— START —

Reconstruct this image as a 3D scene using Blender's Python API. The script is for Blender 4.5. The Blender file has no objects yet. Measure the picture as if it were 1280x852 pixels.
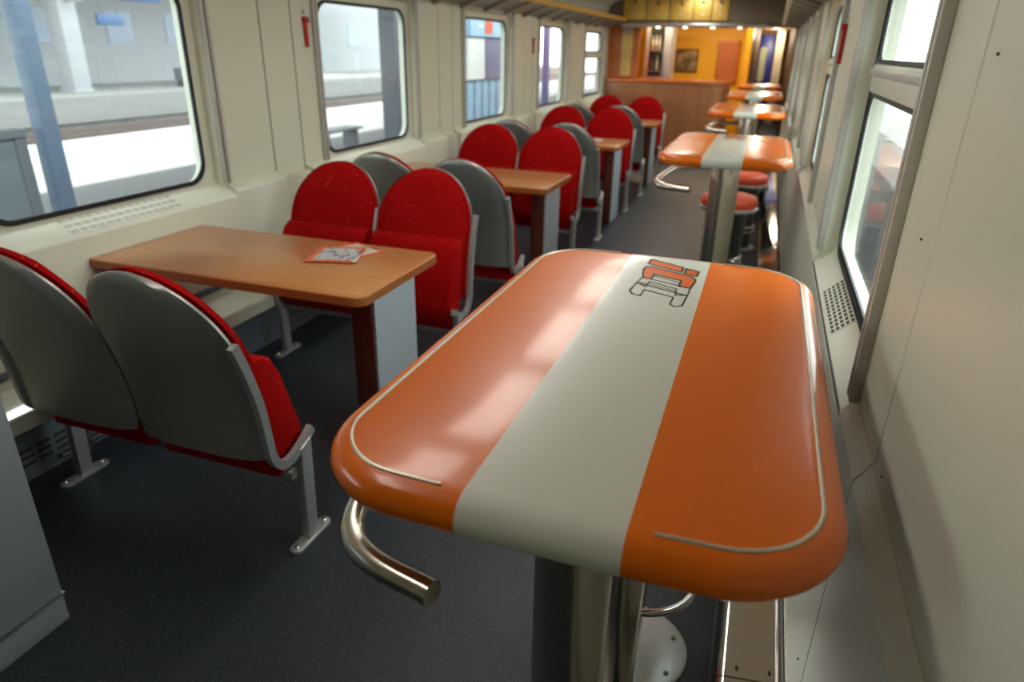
import bpy, bmesh, math, random
from mathutils import Vector, Matrix
PI = math.pi
random.seed(7)
sc = bpy.context.scene
C = sc.collection

# ---------------------------------------------------------------- camera
cam_d = bpy.data.cameras.new('camera')
cam = bpy.data.objects.new('camera', cam_d); C.objects.link(cam)
F_PX = 851.4
_Y = Vector((970.3-640, -(66.2-426), -F_PX)).normalized()
_H = Vector((1, -0.019, 0))
_Z = _H.cross(_Y).normalized()
if _Z.y < 0: _Z = -_Z
_X = _Y.cross(_Z)
R3 = Matrix((_X, _Y, _Z))
cam.matrix_world = Matrix.Translation((0, 0, 1.616)) @ R3.to_4x4()
cam_d.sensor_width = 36.0
cam_d.lens = F_PX/1280*36.0
cam_d.clip_start = 0.05; cam_d.clip_end = 300
cam_d.dof.use_dof = True
cam_d.dof.focus_distance = 1.35
cam_d.dof.aperture_fstop = 3.2
sc.camera = cam

# ---------------------------------------------------------------- sky, exposure
w = bpy.data.worlds.new('world'); sc.world = w; w.use_nodes = True
bg = w.node_tree.nodes['Background']
bg.inputs[0].default_value = (0.94, 1.0, 0.99, 1)
bg.inputs[1].default_value = 6.0
sc.view_settings.view_transform = 'Standard'
sc.view_settings.look = 'None'
sc.view_settings.gamma = 1.0
sc.view_settings.use_curve_mapping = False
sc.view_settings.exposure = 0.2
LAMP = 7.0
sun_d = bpy.data.lights.new('sun', 'SUN'); sun_d.energy = 12; sun_d.angle = .01; sun_d.color = (1, .98, .94)
sun = bpy.data.objects.new('sun', sun_d); C.objects.link(sun)
sun.rotation_euler = Vector((-.643, -.05, .766)).to_track_quat('Z', 'Y').to_euler()
sc.cycles.max_bounces = 10
sc.cycles.diffuse_bounces = 5
sc.cycles.glossy_bounces = 4
sc.cycles.transparent_max_bounces = 12
sc.cycles.sample_clamp_indirect = 6.0
sc.cycles.use_denoising = True

# ---------------------------------------------------------------- materials
def S(r, g, b):
    f = lambda c: (c/255/12.92) if c/255 <= .04045 else ((c/255+.055)/1.055)**2.4
    return (f(r), f(g), f(b), 1)
def mat(name, col, rough=.5, metal=0, spec=.5, coat=0, coat_r=.1, sheen=0, noise=None, bump=None, emis=None, aniso=0):
    m = bpy.data.materials.new(name); m.use_nodes = True
    nt = m.node_tree; p = nt.nodes['Principled BSDF']
    p.inputs['Base Color'].default_value = col
    p.inputs['Roughness'].default_value = rough
    p.inputs['Metallic'].default_value = metal
    p.inputs['Specular IOR Level'].default_value = spec
    p.inputs['Coat Weight'].default_value = coat
    p.inputs['Coat Roughness'].default_value = coat_r
    p.inputs['Sheen Weight'].default_value = sheen
    p.inputs['Anisotropic'].default_value = aniso
    if emis:
        p.inputs['Emission Color'].default_value = emis[0]; p.inputs['Emission Strength'].default_value = emis[1]
    tc = nt.nodes.new('ShaderNodeTexCoord')
    if noise:   # (scale vector, other colour, lo, hi, detail)
        mp = nt.nodes.new('ShaderNodeMapping'); mp.inputs['Scale'].default_value = noise[0]
        nz = nt.nodes.new('ShaderNodeTexNoise'); nz.inputs['Scale'].default_value = 1; nz.inputs['Detail'].default_value = noise[4]
        rp = nt.nodes.new('ShaderNodeValToRGB')
        rp.color_ramp.elements[0].position = noise[2]; rp.color_ramp.elements[0].color = col
        rp.color_ramp.elements[1].position = noise[3]; rp.color_ramp.elements[1].color = noise[1]
        nt.links.new(tc.outputs['Object'], mp.inputs[0]); nt.links.new(mp.outputs[0], nz.inputs['Vector'])
        nt.links.new(nz.outputs[0], rp.inputs[0]); nt.links.new(rp.outputs[0], p.inputs['Base Color'])
    if bump:    # (scale, strength)
        nz = nt.nodes.new('ShaderNodeTexNoise'); nz.inputs['Scale'].default_value = bump[0]; nz.inputs['Detail'].default_value = 3
        bp = nt.nodes.new('ShaderNodeBump'); bp.inputs['Strength'].default_value = bump[1]; bp.inputs['Distance'].default_value = .002
        nt.links.new(tc.outputs['Object'], nz.inputs['Vector']); nt.links.new(nz.outputs[0], bp.inputs['Height']); nt.links.new(bp.outputs[0], p.inputs['Normal'])
    return m
def striped(name, a, b, half, **k):      # paint stripe |x| < half in the object's own coordinates
    m = mat(name, a, **k); nt = m.node_tree; p = nt.nodes['Principled BSDF']
    tc = nt.nodes.new('ShaderNodeTexCoord'); sx = nt.nodes.new('ShaderNodeSeparateXYZ')
    ab = nt.nodes.new('ShaderNodeMath'); ab.operation = 'ABSOLUTE'
    lt = nt.nodes.new('ShaderNodeMath'); lt.operation = 'LESS_THAN'; lt.inputs[1].default_value = half
    mx = nt.nodes.new('ShaderNodeMix'); mx.data_type = 'RGBA'
    mx.inputs[6].default_value = a; mx.inputs[7].default_value = b
    nt.links.new(tc.outputs['Object'], sx.inputs[0]); nt.links.new(sx.outputs[0], ab.inputs[0]); nt.links.new(ab.outputs[0], lt.inputs[0])
    nt.links.new(lt.outputs[0], mx.inputs[0]); nt.links.new(mx.outputs[2], p.inputs['Base Color'])
    return m
def glass(name, tint=(1, 1, 1, 1), r=.02):
    m = bpy.data.materials.new(name); m.use_nodes = True; nt = m.node_tree; nt.nodes.clear()
    o = nt.nodes.new('ShaderNodeOutputMaterial'); t = nt.nodes.new('ShaderNodeBsdfTransparent'); g = nt.nodes.new('ShaderNodeBsdfGlossy')
    lw = nt.nodes.new('ShaderNodeLayerWeight'); lw.inputs['Blend'].default_value = .5
    pw = nt.nodes.new('ShaderNodeMath'); pw.operation = 'POWER'; pw.inputs[1].default_value = 4.0; nt.links.new(lw.outputs['Facing'], pw.inputs[0])
    f = nt.nodes.new('ShaderNodeMath'); f.operation = 'MULTIPLY_ADD'; f.inputs[1].default_value = .6; f.inputs[2].default_value = .03; nt.links.new(pw.outputs[0], f.inputs[0])
    mx = nt.nodes.new('ShaderNodeMixShader')
    t.inputs[0].default_value = tint; g.inputs['Roughness'].default_value = r
    nt.links.new(f.outputs[0], mx.inputs[0]); nt.links.new(t.outputs[0], mx.inputs[1]); nt.links.new(g.outputs[0], mx.inputs[2]); nt.links.new(mx.outputs[0], o.inputs[0])
    return m
def dotted(name, base, dots, scale, thr, **k):
    m = mat(name, base, **k); nt = m.node_tree; p = nt.nodes['Principled BSDF']
    tc = nt.nodes.new('ShaderNodeTexCoord'); v = nt.nodes.new('ShaderNodeTexVoronoi'); v.inputs['Scale'].default_value = scale
    lt = nt.nodes.new('ShaderNodeMath'); lt.operation = 'LESS_THAN'; lt.inputs[1].default_value = thr
    mx = nt.nodes.new('ShaderNodeMix'); mx.data_type = 'RGBA'; mx.inputs[6].default_value = base; mx.inputs[7].default_value = dots
    nt.links.new(tc.outputs['Object'], v.inputs['Vector']); nt.links.new(v.outputs['Distance'], lt.inputs[0])
    nt.links.new(lt.outputs[0], mx.inputs[0]); nt.links.new(mx.outputs[2], p.inputs['Base Color'])
    return m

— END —

▸ Set problem
Make an exact copy of the lines from the top of the material through the line with "sc.cycles.use_denoising = True", pictures excluded.

▸ Correct response
Reconstruct this image as a 3D scene using Blender's Python API. The script is for Blender 4.5. The Blender file has no objects yet. Measure the picture as if it were 1280x852 pixels.
import bpy, bmesh, math, random
from mathutils import Vector, Matrix
PI = math.pi
random.seed(7)
sc = bpy.context.scene
C = sc.collection

# ---------------------------------------------------------------- camera
cam_d = bpy.data.cameras.new('camera')
cam = bpy.data.objects.new('camera', cam_d); C.objects.link(cam)
F_PX = 851.4
_Y = Vector((970.3-640, -(66.2-426), -F_PX)).normalized()
_H = Vector((1, -0.019, 0))
_Z = _H.cross(_Y).normalized()
if _Z.y < 0: _Z = -_Z
_X = _Y.cross(_Z)
R3 = Matrix((_X, _Y, _Z))
cam.matrix_world = Matrix.Translation((0, 0, 1.616)) @ R3.to_4x4()
cam_d.sensor_width = 36.0
cam_d.lens = F_PX/1280*36.0
cam_d.clip_start = 0.05; cam_d.clip_end = 300
cam_d.dof.use_dof = True
cam_d.dof.focus_distance = 1.35
cam_d.dof.aperture_fstop = 3.2
sc.camera = cam

# ---------------------------------------------------------------- sky, exposure
w = bpy.data.worlds.new('world'); sc.world = w; w.use_nodes = True
bg = w.node_tree.nodes['Background']
bg.inputs[0].default_value = (0.94, 1.0, 0.99, 1)
bg.inputs[1].default_value = 6.0
sc.view_settings.view_transform = 'Standard'
sc.view_settings.look = 'None'
sc.view_settings.gamma = 1.0
sc.view_settings.use_curve_mapping = False
sc.view_settings.exposure = 0.2
LAMP = 7.0
sun_d = bpy.data.lights.new('sun', 'SUN'); sun_d.energy = 12; sun_d.angle = .01; sun_d.color = (1, .98, .94)
sun = bpy.data.objects.new('sun', sun_d); C.objects.link(sun)
sun.rotation_euler = Vector((-.643, -.05, .766)).to_track_quat('Z', 'Y').to_euler()
sc.cycles.max_bounces = 10
sc.cycles.diffuse_bounces = 5
sc.cycles.glossy_bounces = 4
sc.cycles.transparent_max_bounces = 12
sc.cycles.sample_clamp_indirect = 6.0
sc.cycles.use_denoising = True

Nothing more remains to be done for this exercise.